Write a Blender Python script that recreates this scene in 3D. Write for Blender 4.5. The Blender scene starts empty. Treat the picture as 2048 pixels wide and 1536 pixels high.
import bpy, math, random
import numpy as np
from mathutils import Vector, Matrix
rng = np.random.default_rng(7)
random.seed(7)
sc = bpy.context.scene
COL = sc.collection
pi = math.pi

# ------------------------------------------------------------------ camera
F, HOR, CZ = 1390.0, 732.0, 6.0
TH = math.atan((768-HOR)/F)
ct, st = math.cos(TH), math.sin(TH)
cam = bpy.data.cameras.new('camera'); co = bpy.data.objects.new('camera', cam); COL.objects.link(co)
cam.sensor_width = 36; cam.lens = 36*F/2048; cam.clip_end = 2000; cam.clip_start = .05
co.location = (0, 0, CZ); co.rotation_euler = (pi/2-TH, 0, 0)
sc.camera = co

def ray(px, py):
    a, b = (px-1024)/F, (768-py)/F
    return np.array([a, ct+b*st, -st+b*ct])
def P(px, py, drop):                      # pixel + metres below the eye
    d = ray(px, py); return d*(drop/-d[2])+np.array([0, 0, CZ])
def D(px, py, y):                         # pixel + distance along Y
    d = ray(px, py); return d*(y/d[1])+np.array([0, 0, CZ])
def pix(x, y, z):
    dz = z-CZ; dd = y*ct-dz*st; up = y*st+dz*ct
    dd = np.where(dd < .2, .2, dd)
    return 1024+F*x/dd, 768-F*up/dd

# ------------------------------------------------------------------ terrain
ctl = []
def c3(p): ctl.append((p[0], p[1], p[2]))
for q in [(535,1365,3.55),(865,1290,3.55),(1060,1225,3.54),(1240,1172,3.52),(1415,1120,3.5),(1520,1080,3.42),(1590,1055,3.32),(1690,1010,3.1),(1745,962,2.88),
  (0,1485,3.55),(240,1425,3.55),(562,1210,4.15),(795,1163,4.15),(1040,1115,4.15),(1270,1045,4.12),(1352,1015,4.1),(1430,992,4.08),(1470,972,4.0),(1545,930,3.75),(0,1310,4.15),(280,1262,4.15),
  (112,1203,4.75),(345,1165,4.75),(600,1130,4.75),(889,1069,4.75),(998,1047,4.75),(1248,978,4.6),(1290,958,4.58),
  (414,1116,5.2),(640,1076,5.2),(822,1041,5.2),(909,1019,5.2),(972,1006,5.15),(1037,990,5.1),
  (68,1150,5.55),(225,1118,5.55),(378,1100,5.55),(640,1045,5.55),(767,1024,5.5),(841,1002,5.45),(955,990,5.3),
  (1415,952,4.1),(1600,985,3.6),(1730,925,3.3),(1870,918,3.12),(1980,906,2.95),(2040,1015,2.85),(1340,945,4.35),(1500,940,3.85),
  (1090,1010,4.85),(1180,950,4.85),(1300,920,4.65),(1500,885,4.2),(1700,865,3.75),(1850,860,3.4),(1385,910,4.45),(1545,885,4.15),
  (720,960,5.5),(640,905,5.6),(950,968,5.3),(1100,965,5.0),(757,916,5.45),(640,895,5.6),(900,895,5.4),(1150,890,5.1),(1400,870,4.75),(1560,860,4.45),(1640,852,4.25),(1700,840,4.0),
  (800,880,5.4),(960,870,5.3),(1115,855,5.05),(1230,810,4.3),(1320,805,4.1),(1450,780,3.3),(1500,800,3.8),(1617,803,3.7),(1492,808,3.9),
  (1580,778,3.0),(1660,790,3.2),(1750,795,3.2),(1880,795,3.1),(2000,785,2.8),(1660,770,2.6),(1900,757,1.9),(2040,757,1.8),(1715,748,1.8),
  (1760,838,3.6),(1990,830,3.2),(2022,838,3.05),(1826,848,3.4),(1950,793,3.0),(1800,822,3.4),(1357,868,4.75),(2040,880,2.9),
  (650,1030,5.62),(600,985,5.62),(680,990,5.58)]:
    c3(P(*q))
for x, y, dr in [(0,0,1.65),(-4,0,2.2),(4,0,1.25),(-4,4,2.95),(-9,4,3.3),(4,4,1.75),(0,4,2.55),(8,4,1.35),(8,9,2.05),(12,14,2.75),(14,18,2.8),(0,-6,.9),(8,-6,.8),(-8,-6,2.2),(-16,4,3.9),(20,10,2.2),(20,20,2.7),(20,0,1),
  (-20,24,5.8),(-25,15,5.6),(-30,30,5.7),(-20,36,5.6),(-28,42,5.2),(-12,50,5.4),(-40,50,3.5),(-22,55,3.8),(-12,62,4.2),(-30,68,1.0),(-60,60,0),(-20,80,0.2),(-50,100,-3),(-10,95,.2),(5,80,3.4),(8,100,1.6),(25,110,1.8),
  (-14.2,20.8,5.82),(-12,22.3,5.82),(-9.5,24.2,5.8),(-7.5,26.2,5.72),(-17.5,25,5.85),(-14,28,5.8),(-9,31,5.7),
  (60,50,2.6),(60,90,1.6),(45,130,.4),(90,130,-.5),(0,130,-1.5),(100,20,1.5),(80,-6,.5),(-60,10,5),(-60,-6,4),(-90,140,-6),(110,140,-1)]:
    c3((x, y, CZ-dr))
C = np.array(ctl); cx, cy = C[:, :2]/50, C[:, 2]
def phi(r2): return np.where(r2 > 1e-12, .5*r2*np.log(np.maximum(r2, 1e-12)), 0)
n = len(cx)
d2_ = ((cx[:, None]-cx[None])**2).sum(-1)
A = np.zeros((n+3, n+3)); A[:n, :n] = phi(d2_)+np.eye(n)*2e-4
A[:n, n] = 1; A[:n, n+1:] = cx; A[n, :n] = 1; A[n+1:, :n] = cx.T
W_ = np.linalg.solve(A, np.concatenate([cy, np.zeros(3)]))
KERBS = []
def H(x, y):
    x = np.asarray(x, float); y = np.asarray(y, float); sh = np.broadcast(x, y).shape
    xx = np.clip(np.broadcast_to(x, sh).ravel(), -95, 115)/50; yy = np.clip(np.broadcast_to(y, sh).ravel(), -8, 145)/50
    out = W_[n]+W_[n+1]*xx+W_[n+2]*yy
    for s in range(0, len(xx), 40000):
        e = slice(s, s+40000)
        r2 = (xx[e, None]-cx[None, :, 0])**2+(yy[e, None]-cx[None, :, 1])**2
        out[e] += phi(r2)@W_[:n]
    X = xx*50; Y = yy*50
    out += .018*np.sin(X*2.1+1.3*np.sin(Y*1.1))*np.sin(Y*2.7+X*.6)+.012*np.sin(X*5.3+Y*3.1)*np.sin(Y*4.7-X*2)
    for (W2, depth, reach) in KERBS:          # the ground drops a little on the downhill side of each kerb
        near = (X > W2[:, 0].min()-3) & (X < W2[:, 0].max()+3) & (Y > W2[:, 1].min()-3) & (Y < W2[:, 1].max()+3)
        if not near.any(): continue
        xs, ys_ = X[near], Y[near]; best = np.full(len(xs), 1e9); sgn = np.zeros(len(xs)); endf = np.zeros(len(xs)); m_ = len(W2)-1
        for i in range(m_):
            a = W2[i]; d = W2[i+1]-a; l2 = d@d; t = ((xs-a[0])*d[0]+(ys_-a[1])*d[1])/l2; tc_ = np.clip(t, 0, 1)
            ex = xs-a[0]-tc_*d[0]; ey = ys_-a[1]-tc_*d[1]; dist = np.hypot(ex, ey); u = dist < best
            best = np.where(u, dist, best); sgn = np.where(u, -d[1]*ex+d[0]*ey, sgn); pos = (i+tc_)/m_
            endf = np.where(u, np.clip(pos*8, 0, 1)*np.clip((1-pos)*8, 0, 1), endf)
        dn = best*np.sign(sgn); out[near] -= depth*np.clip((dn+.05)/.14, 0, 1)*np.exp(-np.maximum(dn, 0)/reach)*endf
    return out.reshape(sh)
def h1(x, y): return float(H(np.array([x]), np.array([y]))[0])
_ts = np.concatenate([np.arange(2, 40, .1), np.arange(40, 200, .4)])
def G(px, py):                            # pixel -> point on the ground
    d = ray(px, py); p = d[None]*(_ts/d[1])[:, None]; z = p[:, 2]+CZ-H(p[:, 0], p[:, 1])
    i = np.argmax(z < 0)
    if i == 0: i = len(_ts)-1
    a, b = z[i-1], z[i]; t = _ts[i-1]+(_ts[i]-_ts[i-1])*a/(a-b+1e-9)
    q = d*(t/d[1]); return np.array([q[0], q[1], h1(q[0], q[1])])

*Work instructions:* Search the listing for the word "scene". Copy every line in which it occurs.

*Solution below:*
Write a Blender Python script that recreates this scene in 3D. Write for Blender 4.5. The Blender scene starts empty. Treat the picture as 2048 pixels wide and 1536 pixels high.
sc = bpy.context.scene